Chapter: What are approximants?

DOI: 10.1558/equinox.44509

Blurb:

Approximants are an especially interesting group of consonants. They consist of four separate types, traditionally termed lateral approximants, rhotic (or central) approximants, semi-vowels, and frictionless continuants. This book brings together an international team of scholars to examine the phonetics and phonology of this diverse group of sounds, and also looks at the question of whether they should, in fact, be grouped together.

The volume is divided into four parts. Part 1 contains 7 chapters dealing with general characteristics of approximants: their articulatory features, acoustics, and perception, together with phonological and sociolinguistic aspects, concluding with surveys of approximant systems in the languages of the world, and means of transcribing them phonetically. Part 2 has five chapters examining the acquisition of approximants (in Maltese, Spanish, Portuguese, and English) and the effects of speech disorders of different types on the production of these sounds. Part 3 describes approximant systems in a variety of the languages of the world, including several Indo-European languages but also examples of Dravidian, Semitic, Uralic, and Sinitic languages, and languages from Africa, South America and Australia.

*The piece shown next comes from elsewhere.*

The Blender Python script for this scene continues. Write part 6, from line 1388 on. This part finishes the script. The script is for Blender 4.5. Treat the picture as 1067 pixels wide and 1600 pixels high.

The final part contains a single chapter that examines the approximant category phonetically and phonologically, asking whether the approximant consonant group is justified.

This collection will appeal to a readership at the level of advanced undergraduate and graduate students, and to researchers in the field who may know of the concept of approximants but be unaware of its application to the range of languages (many of them under-reported languages) in this book.